Sarah Dawson presents a guide to help you plan your investment journey.

By: Sarah Dawson

1 July 2016

An investment property can be an overwhelming prospect for many first time investors. Owning and investing in a property requires significant work and saving to ensure that you maximise your investment.

It may pay to observe the following tips:

1. Set your goals: what do you want to achieve out of your property investment? Why are you investing in property? How much money do you want to invest in property? Is this going to be a long term investment which you hold for 10 years or a short term quick growth strategy? Defining your goals will help you create a property investment strategy, a suitable budget and create foreseeable timeframes to action your plan.

2. Start saving: this may sound like common sense but analysing your spending habits will enable you to budget accordingly for your property. Create your long term savings goal and break this down into weekly spending budgets. Sticking to a weekly goal is far more likely to help you achieve your long term savings goal. When investing in property it is imperative that you account for all the hidden costs which arise. Ensure your budget includes the purchase price, legal costs, mortgage insurance and any renovation or maintenance costs.

3. Get pre-approval: speaking with a financial institution or a broker will allow you to find out if you qualify for a loan and your borrowing capacity. This is a crucial step before proceeding in your investment journey, knowing your borrowing capacity will allow you to refine your property search and set your investment goals.

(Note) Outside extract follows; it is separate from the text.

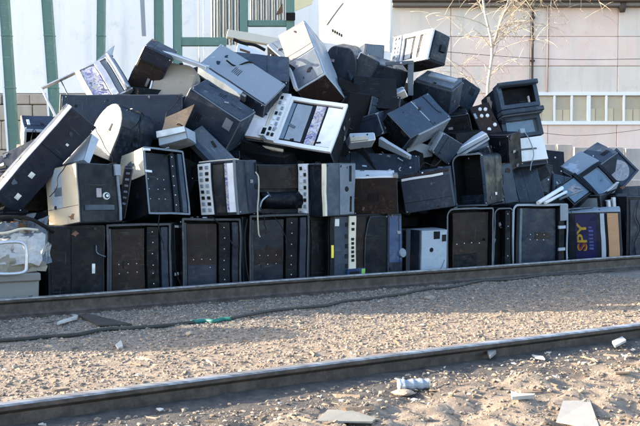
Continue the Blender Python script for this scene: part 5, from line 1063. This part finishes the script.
cable('cord', [at(255.5, 172, .42), at(258.5, 178, .38), at(258.5, 195, .38), at(257.5, 210, .38), at(258.5, 232, .40), at(260, 237, .41)], .008, 'cream_paint', 'thin pale cord hanging down over the sideways slot machine', 'cord')
cable('cord', [at(260, 207, .45), at(262, 201, .42), at(266, 197, .42), at(269, 195, .46)], .009, 'pale_metal', 'short pale cord end by the dark roller', 'cord')
# ============================================================ FOREGROUND
def gp(px, py, dz=.0):
    p = ground(px, py); return Vector((p.x, p.y, gz(p.x, p.y)+dz))
hz = [(-20, 343.5), (18, 341.5), (45, 339), (75, 337), (105, 331.5), (135, 330), (165, 327.5), (194, 324)]
cable('hose', [gp(x, y, .016) for x, y in hz], .016, 'hose_rubber', 'black rubber hose on the gravel, left of its green section', 'hose', 8, 10)
cable('hose', [gp(x, y, .018) for x, y in [(191, 324.2), (205, 323), (214, 323.5), (222, 321.5), (231, 320.5)]], .019, 'hose_green', 'short green section of hose on the gravel', 'hose', 8, 10)
hz = [(229, 320.6), (250, 317.5), (275, 312.5), (300, 310), (325, 307.5), (345, 303), (370, 300.5), (400, 296), (425, 290), (450, 289), (480, 283), (510, 281), (545, 277), (580, 275), (610, 270.5), (655, 266)]
cable('hose', [gp(x, y, .019) for x, y in hz], .0145, 'hose_rubber', 'long dark hose along the far rail, right of its green section', 'hose', 8, 10)
def flat(name, pts, th, mat, label, cat, dz=.010, amp=.002):
    P = [gp(x, y, dz) for x, y in pts]; c = sum(P, Vector())/len(P); bm = bmesh.new()
    for p in P: p.z = c.z+(p.z-c.z)*.15+R_.uniform(-amp, amp)
    a = [bm.verts.new(p-c+Vector((0, 0, th))) for p in P]; d = [bm.verts.new(p-c) for p in P]; bm.faces.new(a); bm.faces.new(d[::-1]); k = len(P)
    for i in range(k): bm.faces.new((a[i], d[i], d[(i+1) % k], a[(i+1) % k]))
    bmesh.ops.recalc_face_normals(bm, faces=bm.faces); bmesh.ops.triangulate(bm, faces=[f for f in bm.faces if len(f.verts) > 4])
    return tag(link(name, bm, mat, loc=c), label, cat)
flat('wooden_plank', [(78, 317), (86, 315.5), (132, 326), (98, 328)], .012, 'hose_rubber', 'dark flat board on the gravel behind the hose', 'board', .01)
flat('plastic_stick', [(57, 328), (59, 325.5), (78, 318.5), (77, 321.5)], .016, 'litter_white', 'white stick of plastic left of the dark flat board', 'litter', .02)
flat('paper_scrap', [(115.5, 348), (121, 344), (123, 349), (118, 351)], .012, 'litter_white', 'small white crumpled paper scrap on the gravel', 'litter', .012)
flat('foam_piece', [(511, 401), (518, 398), (535, 401), (534, 405.5), (512, 405)], .018, 'litter_white', 'flat white foam piece on the dirt in the foreground', 'litter', .014)
flat('wooden_board', [(316, 423), (328, 415), (352, 418), (376, 422.5), (372, 426)], .008, 'dull_cream', 'pale thin wooden board on the dirt at the bottom', 'board', .008)
flat('cardboard', [(556, 432), (563, 404), (590, 401), (600, 432)], .006, 'dusty_board', 'flat beige cardboard piece at the bottom right', 'cardboard', .012)
flat('paper_scrap', [(532, 357), (543, 359), (545, 362), (536, 361)], .01, 'litter_white', 'thin white strip of paper beside the near rail', 'litter')
flat('paper_scrap', [(485, 355), (491, 351), (496, 358), (490, 364)], .02, 'concrete', 'grey shard leaning by the near rail', 'litter', .03)
flat('paper_scrap', [(612, 347), (622, 343), (626, 347), (615, 352)], .015, 'litter_white', 'crumpled white paper beside the near rail at the right', 'litter', .03)
# crushed can
p = gp(414, 391, .035); can = tag(empty('crushed_can', Matrix.Translation(p) @ Matrix.Rotation(.15, 4, 'Z')), 'crushed white metal can lying on the dirt', 'can')
bm = bmesh.new(); prev = None
for i in range(10):
    x = -.075+i*.0165; r = .034+.005*math.sin(i*2.1); cur = []
    for k in range(14):
        a = 2*math.pi*k/14; rr = r*(1+.18*noise.noise(Vector((i*.7, math.cos(a)*1.3, math.sin(a)*1.3)))); cur.append(bm.verts.new((x, math.cos(a)*rr, math.sin(a)*rr*.85)))
    if prev:
        for k in range(14): bm.faces.new((prev[k], cur[k], cur[(k+1) % 14], prev[(k+1) % 14]))
    else: bm.faces.new(cur)
    prev = cur
bm.faces.new(prev[::-1]); bmesh.ops.recalc_face_normals(bm, faces=bm.faces); link('can_body', bm, 'pale_metal', can)
bm = bmesh.new(); cyl(bm, (.074, 0, 0), (.086, 0, .0), .03, 14); link('can_lid', bm, 'cream_paint', can)
bm = bmesh.new(); cyl(bm, (-.088, 0, 0), (-.076, 0, .0), .03, 14); link('can_lid', bm, 'zinc_metal', can)
def rock(px, py, r, mat, label, cat='stone', flatn=.7, seed=0):
    p = gp(px, py, r*.35); bm = bmesh.new(); bmesh.ops.create_icosphere(bm, subdivisions=2, radius=r)
    for v in bm.verts:
        k = 1+.35*noise.noise(v.co/r*1.4+Vector((seed*7.3, 0, 0)))+.12*noise.noise(v.co/r*4); v.co = Vector((v.co.x*k*1.2, v.co.y*k, v.co.z*k*flatn))
    return tag(link('stone', bm, mat, loc=p), label, cat)
rock(405, 387, .035, 'rubber', 'black lump touching the crushed white can', 'lump', .9, 1)
rock(403, 396, .05, 'gravel_stone', 'tan flat stone in front of the crushed white can', 'stone', .35, 2)
rock(430, 300, .05, 'shade_grey_stone', 'dark stone by the hose in front of the far rail', 'stone', .6, 3)
rock(190, 335, .03, 'gravel_stone', 'brown stone on the gravel below the green hose section', 'stone', .7, 4)
# many bits of white litter: stuff
def litter():
    rg = random.Random(5); bm = bmesh.new()
    for k in range(120):
        for _ in range(50):
            q = rg.choice((rg.uniform(3.2, 4.3), rg.uniform(4.6, 8.0), rg.uniform(3.6, 4.3))); t = rg.uniform(-4, 8)
            if vis(t, q): break
        p = RD*t+RN*q; r = .005+.014*rg.random()**3; z = gz(p.x, p.y)+.012
        P = [Vector((p.x+r*1.3*math.cos(a+rg.uniform(-.4, .4)), p.y+r*math.sin(a+rg.uniform(-.4, .4)), z+rg.uniform(0, .012))) for a in (0, 1.57, 3.14, 4.71)]
        a = [bm.verts.new(v) for v in P]; d = [bm.verts.new(v-Vector((0, 0, .006))) for v in P]; bm.faces.new(a); bm.faces.new(d[::-1])
        for i in range(4): bm.faces.new((a[i], d[i], d[(i+1) % 4], a[(i+1) % 4]))
    bmesh.ops.recalc_face_normals(bm, faces=bm.faces)
    tag(link('litter', bm, 'litter_white'), 'small white paper and plastic bits scattered over the dirt', kind='stuff')
litter()

def bits():
    rg = random.Random(21); dg = bpy.context.evaluated_depsgraph_get(); bm = bmesh.new(); n = 0; tries = 0
    while n < 130 and tries < 6000:
        tries += 1
        px, py = rg.uniform(0, 640), rg.uniform(60, 235); p = at(px, py, rg.uniform(.35, 1.8)); p.z += .5
        ok, loc, nor, idx, ob, _ = S.ray_cast(dg, p, Vector((0, 0, -1)))
        if not ok or nor.z < .45 or loc.z < .3: continue
        sz = rg.choice((1, 1, .6)); a = (rg.uniform(.015, .05)*sz, rg.uniform(.005, .016)*sz, rg.uniform(.002, .006))
        q = box(bm, [-v for v in a], a); M3 = Matrix.Rotation(rg.uniform(0, 6.3), 3, 'Z'); tl = nor.to_track_quat('Z', 'Y').to_matrix(); mi = rg.randrange(4)
        for v in {v for f in q for v in f.verts}: v.co = tl @ (M3 @ v.co)+loc+nor*(a[2]+.002)
        for f in q: f.material_index = mi
        n += 1
    tag(link('scrap_bits', bm, ['grey_paint', 'rubber', 'pale_metal', 'brown_primer']), 'small broken trim, paper and plastic bits lying on the machines', kind='stuff')
    bm = bmesh.new(); n = 0
    for _ in range(900):
        if n >= 26: break
        px, py = rg.uniform(40, 600), rg.uniform(70, 225); p = at(px, py, rg.uniform(.35, 1.6)); p.z += .5
        ok, loc, nor, idx, ob, _x = S.ray_cast(dg, p, Vector((0, 0, -1)))
        if not ok or nor.z < .5 or loc.z < .6: continue
        q = loc+nor*.012; d = Vector((rg.uniform(-1, 1), rg.uniform(-1, .1), 0)).normalized(); pts = [q]
        for k in range(7):
            d = (d+Vector((rg.uniform(-.5, .5), rg.uniform(-.5, .3), 0))).normalized(); nx = pts[-1]+d*.055
            ok2, l2, n2, *_r = S.ray_cast(dg, nx+Vector((0, 0, .25)), Vector((0, 0, -1)))
            nx = Vector(l2)+Vector((0, 0, .01)) if ok2 and l2.z > nx.z-.25 else nx+Vector((0, 0, -.05)); pts.append(nx)
        tube(bm, smoothpath(pts, 4), rg.uniform(.004, .007), 5); n += 1
    tag(link('loose_wires', bm, 'rubber'), 'loose black wires trailing over the machines', kind='stuff')
bits()

# ---- wear and fittings on the plain cases
def wear():
    rg = random.Random(33); names = ('machine_cabinet', 'slot_machine', 'arcade_machine')
    nrm = {'F': (0, -1, 0), 'R': (1, 0, 0), 'L': (-1, 0, 0), 'T': (0, 0, 1)}
    for b in list(Box.ALL):
        if b.name not in names: continue
        R3 = b.m.to_3x3(); vd = (CAM-b.m.translation).normalized()
        px = CX+F*b.m.translation.x/b.m.translation.y
        if px < -30: continue
        has_open = any(c.name.split('.')[0] in ('inner_panel', 'button_panel', 'sign_panel', 'screen_hood', 'coin_tray') for c in b.e.children)
        for f, n in nrm.items():
            if (R3 @ Vector(n)).dot(vd) < .22 or (f == 'F' and (has_open or b.name == 'slot_machine')): continue
            A, C = {'F': (b.w, b.h), 'R': (b.d, b.h), 'L': (b.d, b.h), 'T': (b.w, b.d)}[f]
            if min(A, C) < .15: continue
            e = .011 if f == 'F' else .008
            if rg.random() < .8:
                for u in (.045, .955):
                    for v in (.05, .95):
                        if rg.random() < .75: b.disc('screw', rg.choice(('bolt_metal', 'rubber')), f, u, v, .0065, e, 0, 8)
            k = rg.random()
            if k < .25:
                u0, v0 = rg.uniform(.12, .6), rg.uniform(.15, .65)
                for i in range(rg.randint(4, 6)): b.rect('vent_slot', 'dark_inside', f, u0+i*.022/A, u0+(i*.022+.009)/A, v0, min(.95, v0+.10/C), e, e-.004)
            if k > .3:
                v = rg.uniform(.2, .8); b.rect('seam', 'dark_inside', f, .02, .98, v, v+.005/C, e-.0005, e-.004) if rg.random() < .5 else b.rect('seam', 'dark_inside', f, v, v+.005/A, .02, .98, e-.0005, e-.004)
            for _ in range(rg.randint(1, 3)):
                cu, cv = rg.uniform(.1, .9), rg.choice((rg.uniform(.04, .2), rg.uniform(.8, .96), rg.uniform(.2, .8))); r = rg.uniform(.010, .042)
                m_ = rg.choice(('rust', 'grey_paint', 'dull_grey', 'brown_primer', 'brown_primer', 'slate_paint', 'navy_paint', 'navy_paint'))
                st = rg.uniform(.25, 1.8); n_ = 9; bm = bmesh.new(); top = []; bot = []
                for i in range(n_):
                    a_ = 2*math.pi*i/n_; rr = r*rg.uniform(.35, 1.2)
                    u = min(.985, max(.015, cu+rr*math.cos(a_)*st/A)); v = min(.985, max(.015, cv+rr*math.sin(a_)/C)); top.append(bm.verts.new(b.pt(f, u, v, e+.0012))); bot.append(bm.verts.new(b.pt(f, u, v, e-.003)))
                bm.faces.new(top); bm.faces.new(bot[::-1])
                for i in range(n_): bm.faces.new((top[i], bot[i], bot[(i+1) % n_], top[(i+1) % n_]))
                bmesh.ops.remove_doubles(bm, verts=bm.verts, dist=1e-6); bmesh.ops.recalc_face_normals(bm, faces=bm.faces); b.add('worn_patch', bm, m_)
            if rg.random() < .35:
                u, v = rg.uniform(.1, .8), rg.uniform(.15, .8); b.rect('label', rg.choice(('sticker', 'dull_grey', 'faded_print')), f, u, u+.06/A, v, v+.035/C, e+.0005, e-.003)
wear()
# scuffs on the bottom row panels
for b in Box.ALL:
    if b.name == 'machine_cabinet' and any(c.name.startswith('perforated_strip') for c in b.e.children) and b.m.translation.z < .1:
        rg = random.Random(int(b.w*9999)+int(b.m.translation.x*100))
        for _ in range(rg.randint(2, 4)):
            cu, cv = rg.uniform(.16, .52), rg.uniform(.1, .85); bm = bmesh.new(); top = []; bot = []; r = rg.uniform(.015, .04); st = rg.uniform(.3, 1.6)
            for i in range(10):
                a_ = 2*math.pi*i/10; rr = r*rg.uniform(.4, 1.2); top.append(bm.verts.new(b.pt('F', cu+rr*st*math.cos(a_)/b.w, cv+rr*math.sin(a_)/b.h, -.0445))); bot.append(bm.verts.new(b.pt('F', cu+rr*st*math.cos(a_)/b.w, cv+rr*math.sin(a_)/b.h, -.06)))
            bm.faces.new(top); bm.faces.new(bot[::-1])
            for i in range(10): bm.faces.new((top[i], bot[i], bot[(i+1) % 10], top[(i+1) % 10]))
            bmesh.ops.recalc_face_normals(bm, faces=bm.faces); b.add('worn_patch', bm, rg.choice(('brown_primer', 'brown_primer', 'slate_paint', 'grey_paint')))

4. Conduct research: before purchasing an investment property it is important to research the demographic and growth potential of the suburb. Key areas for investigation include: a suburb’s growth rate, employment rate, property price, property growth, vacancy rates and local infrastructure. Taking the time to investigate the core components of an area can provide you with valuable insights for long term growth and help estimate your rental return on the property. Speaking with property investors about their experiences and insights can provide you with valuable first-hand experience.

5. Stay focused: it’s easy to get overwhelmed with the entire process of property investment, but sticking to your plan can have huge long term benefits. Don’t forget the reasons why you started your property investment journey, revisit your goals and time plans frequently and most importantly stick within your budget!